**AIM:** Reproduce, word for word, the span of lines starting at the line holding "Build this scene" and ending at the line holding "return tuple(((v /". Omit every picture.

**Rows from a 3D scene dataset:**
____
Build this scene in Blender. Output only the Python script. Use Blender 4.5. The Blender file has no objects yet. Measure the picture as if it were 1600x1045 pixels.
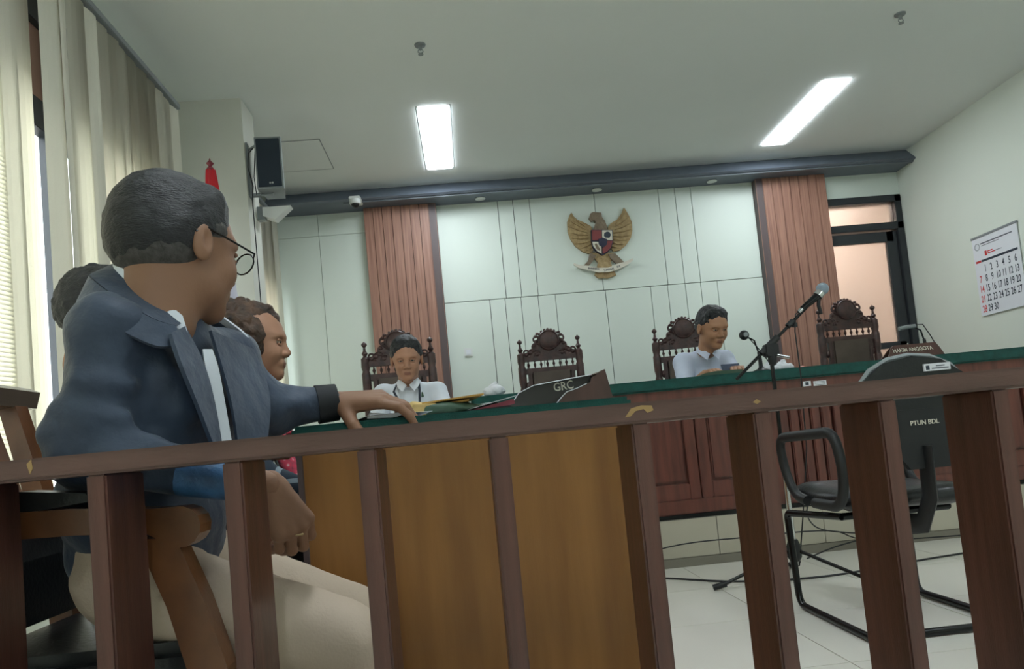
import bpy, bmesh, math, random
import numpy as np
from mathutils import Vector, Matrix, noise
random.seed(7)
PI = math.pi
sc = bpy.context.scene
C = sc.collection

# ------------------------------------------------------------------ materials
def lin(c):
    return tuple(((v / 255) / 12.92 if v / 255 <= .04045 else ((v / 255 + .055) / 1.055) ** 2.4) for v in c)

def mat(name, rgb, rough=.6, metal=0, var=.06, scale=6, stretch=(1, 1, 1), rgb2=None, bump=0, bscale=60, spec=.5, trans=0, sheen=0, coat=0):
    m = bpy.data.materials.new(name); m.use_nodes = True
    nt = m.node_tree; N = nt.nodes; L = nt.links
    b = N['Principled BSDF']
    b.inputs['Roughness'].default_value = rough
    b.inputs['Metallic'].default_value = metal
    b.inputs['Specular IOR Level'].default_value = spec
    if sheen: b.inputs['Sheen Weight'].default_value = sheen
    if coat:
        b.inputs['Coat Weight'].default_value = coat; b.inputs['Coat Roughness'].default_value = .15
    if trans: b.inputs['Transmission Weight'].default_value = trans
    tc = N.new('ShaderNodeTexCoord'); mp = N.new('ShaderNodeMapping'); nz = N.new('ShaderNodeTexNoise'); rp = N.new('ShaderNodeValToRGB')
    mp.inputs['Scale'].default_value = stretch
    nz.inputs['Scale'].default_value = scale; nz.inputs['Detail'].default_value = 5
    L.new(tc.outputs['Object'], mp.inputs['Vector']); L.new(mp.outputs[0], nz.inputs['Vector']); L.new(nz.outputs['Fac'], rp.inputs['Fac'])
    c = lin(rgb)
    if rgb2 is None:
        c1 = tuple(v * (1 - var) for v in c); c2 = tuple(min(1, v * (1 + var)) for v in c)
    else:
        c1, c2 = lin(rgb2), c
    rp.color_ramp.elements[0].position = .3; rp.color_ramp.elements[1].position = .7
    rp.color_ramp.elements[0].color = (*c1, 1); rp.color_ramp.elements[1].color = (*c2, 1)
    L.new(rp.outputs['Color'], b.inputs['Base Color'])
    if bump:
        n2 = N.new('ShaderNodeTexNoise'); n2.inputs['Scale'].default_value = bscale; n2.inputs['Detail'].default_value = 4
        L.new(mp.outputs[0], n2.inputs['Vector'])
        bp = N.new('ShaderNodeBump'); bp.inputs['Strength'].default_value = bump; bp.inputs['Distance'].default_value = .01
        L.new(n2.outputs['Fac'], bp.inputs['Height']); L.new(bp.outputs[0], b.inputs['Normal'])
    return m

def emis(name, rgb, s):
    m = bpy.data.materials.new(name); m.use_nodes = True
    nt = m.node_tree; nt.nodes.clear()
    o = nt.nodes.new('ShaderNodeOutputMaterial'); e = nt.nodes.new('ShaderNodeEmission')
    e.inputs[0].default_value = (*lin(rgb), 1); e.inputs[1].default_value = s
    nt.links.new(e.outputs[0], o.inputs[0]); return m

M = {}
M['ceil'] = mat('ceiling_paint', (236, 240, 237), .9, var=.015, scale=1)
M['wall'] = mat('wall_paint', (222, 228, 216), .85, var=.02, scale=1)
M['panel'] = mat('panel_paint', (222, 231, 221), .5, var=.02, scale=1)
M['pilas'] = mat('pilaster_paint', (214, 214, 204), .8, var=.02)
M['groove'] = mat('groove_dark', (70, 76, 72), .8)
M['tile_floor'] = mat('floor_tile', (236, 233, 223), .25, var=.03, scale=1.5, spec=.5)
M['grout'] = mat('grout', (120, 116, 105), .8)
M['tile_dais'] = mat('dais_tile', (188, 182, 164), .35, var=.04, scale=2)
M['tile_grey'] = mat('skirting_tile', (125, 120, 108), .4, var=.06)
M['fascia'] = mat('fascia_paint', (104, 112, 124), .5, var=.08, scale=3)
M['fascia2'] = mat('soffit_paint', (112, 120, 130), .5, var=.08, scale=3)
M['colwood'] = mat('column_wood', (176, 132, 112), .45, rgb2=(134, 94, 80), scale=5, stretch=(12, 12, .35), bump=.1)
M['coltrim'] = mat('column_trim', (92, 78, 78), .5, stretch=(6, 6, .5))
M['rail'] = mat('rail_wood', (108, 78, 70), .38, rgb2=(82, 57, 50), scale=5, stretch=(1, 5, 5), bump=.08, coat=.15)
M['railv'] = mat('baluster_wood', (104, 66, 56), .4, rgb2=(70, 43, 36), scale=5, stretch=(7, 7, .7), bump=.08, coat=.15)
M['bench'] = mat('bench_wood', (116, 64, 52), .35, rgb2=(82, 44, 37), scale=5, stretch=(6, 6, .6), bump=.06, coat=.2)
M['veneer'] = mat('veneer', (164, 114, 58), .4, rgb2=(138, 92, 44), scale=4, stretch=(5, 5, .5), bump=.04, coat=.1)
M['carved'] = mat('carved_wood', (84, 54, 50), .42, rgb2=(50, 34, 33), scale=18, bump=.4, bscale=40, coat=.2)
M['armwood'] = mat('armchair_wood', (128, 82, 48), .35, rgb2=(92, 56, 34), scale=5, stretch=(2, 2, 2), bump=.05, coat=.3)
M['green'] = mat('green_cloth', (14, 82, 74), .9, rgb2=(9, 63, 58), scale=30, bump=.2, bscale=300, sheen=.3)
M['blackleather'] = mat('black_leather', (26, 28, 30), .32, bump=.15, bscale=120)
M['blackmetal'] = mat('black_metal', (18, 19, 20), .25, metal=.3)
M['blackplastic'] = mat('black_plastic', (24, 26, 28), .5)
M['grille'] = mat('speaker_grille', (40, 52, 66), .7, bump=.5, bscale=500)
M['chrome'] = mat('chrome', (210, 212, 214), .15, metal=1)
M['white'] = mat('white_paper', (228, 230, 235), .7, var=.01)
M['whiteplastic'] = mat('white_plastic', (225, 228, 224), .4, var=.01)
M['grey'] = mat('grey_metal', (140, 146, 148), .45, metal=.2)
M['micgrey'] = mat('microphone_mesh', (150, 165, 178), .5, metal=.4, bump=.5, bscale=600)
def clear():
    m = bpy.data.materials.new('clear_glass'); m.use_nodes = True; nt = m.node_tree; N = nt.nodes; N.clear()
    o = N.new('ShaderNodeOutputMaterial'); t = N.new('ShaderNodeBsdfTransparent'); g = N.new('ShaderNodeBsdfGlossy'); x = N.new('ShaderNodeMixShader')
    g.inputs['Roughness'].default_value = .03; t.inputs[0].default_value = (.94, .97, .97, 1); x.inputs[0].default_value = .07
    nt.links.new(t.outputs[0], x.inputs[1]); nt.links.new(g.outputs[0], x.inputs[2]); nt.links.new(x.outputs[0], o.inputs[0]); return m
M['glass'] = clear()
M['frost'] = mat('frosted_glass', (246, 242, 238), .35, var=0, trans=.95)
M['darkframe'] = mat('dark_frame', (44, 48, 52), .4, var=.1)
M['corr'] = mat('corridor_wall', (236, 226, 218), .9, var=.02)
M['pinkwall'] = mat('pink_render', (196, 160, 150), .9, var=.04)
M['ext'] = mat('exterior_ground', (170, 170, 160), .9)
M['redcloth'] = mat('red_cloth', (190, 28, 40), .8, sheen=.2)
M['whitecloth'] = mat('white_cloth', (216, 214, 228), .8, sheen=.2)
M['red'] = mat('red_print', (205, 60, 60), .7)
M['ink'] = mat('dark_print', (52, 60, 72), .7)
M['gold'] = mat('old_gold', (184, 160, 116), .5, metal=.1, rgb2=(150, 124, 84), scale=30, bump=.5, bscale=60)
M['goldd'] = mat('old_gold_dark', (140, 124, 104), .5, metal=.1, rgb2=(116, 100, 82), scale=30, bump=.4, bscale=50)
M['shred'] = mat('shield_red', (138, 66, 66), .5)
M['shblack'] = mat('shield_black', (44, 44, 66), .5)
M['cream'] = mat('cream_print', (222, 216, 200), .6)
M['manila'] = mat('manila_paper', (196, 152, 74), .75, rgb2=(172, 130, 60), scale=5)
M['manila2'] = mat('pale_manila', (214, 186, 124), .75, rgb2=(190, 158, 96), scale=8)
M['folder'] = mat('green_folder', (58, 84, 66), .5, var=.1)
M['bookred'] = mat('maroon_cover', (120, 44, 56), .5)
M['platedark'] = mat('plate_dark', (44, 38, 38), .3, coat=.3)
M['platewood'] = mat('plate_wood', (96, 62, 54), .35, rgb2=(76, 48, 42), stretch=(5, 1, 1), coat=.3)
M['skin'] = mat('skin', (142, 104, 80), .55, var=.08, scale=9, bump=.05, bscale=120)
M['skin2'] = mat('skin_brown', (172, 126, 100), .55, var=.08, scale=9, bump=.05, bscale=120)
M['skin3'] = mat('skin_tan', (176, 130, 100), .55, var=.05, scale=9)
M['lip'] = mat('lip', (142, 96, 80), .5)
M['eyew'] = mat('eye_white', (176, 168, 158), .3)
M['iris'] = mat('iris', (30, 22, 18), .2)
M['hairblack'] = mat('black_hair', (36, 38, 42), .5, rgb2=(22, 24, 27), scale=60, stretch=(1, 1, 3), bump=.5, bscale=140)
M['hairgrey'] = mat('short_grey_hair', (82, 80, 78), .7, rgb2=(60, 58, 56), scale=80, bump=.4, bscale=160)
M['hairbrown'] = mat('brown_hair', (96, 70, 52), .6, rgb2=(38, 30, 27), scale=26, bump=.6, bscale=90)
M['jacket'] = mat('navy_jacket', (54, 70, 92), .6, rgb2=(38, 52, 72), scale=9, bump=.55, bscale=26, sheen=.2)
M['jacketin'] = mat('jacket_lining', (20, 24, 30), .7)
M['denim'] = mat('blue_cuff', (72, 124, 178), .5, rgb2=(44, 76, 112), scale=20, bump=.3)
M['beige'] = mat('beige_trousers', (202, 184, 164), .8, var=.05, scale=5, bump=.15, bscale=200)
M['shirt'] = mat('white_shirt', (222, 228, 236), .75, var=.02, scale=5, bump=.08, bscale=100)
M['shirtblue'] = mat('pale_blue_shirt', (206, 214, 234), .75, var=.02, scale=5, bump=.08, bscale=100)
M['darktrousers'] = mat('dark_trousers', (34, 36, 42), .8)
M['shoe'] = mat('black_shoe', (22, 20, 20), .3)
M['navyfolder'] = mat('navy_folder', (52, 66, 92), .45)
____
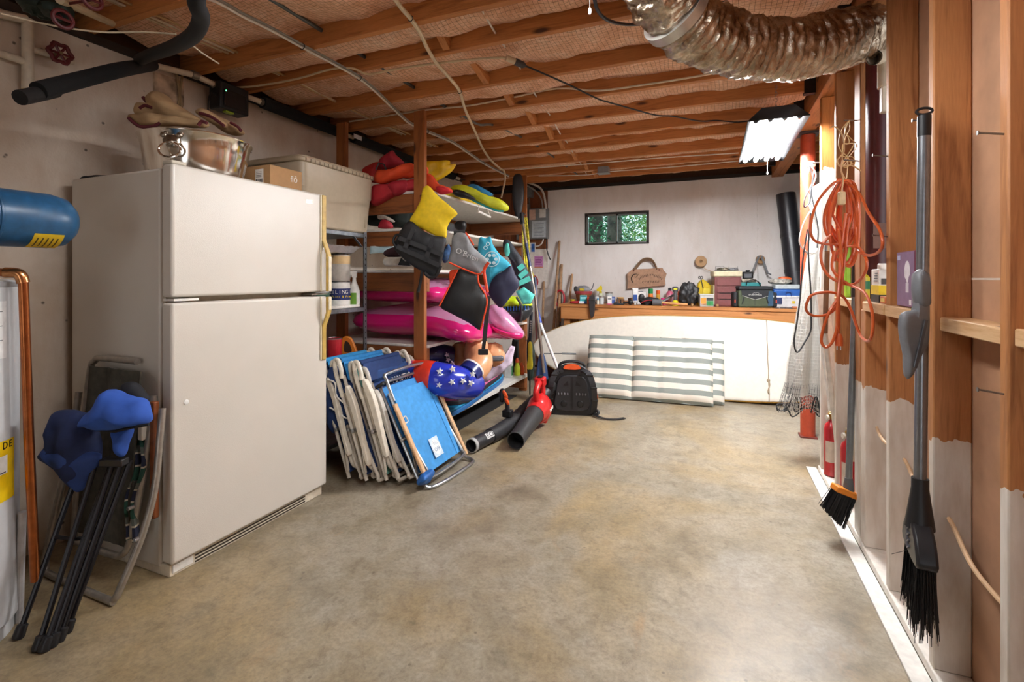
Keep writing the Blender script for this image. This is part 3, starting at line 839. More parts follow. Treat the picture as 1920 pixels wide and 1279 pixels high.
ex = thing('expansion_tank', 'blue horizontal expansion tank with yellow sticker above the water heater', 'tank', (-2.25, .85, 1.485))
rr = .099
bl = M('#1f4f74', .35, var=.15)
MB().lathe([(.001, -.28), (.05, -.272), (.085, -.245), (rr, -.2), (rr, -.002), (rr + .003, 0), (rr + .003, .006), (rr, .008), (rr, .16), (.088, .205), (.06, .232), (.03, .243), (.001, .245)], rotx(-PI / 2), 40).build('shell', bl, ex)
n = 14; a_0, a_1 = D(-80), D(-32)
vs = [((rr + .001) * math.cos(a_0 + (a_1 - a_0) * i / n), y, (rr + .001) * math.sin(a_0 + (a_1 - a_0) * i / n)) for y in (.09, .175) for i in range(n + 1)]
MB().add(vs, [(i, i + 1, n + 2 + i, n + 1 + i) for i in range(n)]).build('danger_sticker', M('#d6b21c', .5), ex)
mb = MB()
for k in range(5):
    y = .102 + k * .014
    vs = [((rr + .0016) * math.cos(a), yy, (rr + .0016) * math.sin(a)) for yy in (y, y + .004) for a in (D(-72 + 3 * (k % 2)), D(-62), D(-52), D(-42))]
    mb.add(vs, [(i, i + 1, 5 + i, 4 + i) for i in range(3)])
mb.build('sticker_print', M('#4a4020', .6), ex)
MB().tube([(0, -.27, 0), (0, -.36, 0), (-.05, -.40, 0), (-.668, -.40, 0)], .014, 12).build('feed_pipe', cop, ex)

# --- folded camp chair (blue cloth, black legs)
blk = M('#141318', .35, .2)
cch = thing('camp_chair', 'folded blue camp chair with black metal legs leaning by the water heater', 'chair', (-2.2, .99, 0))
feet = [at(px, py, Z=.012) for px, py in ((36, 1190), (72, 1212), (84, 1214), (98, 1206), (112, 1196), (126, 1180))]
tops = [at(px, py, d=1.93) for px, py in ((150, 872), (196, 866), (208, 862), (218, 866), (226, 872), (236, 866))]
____
**SOLUTION BELOW:**
Build this scene in Blender. Output only the Python script. Use Blender 4.5. The Blender file has no objects yet. Measure the picture as if it were 1600x1045 pixels.
import bpy, bmesh, math, random
import numpy as np
from mathutils import Vector, Matrix, noise
random.seed(7)
PI = math.pi
sc = bpy.context.scene
C = sc.collection

# ------------------------------------------------------------------ materials
def lin(c):
    return tuple(((v / 255) / 12.92 if v / 255 <= .04045 else ((v / 255 + .055) / 1.055) ** 2.4) for v in c)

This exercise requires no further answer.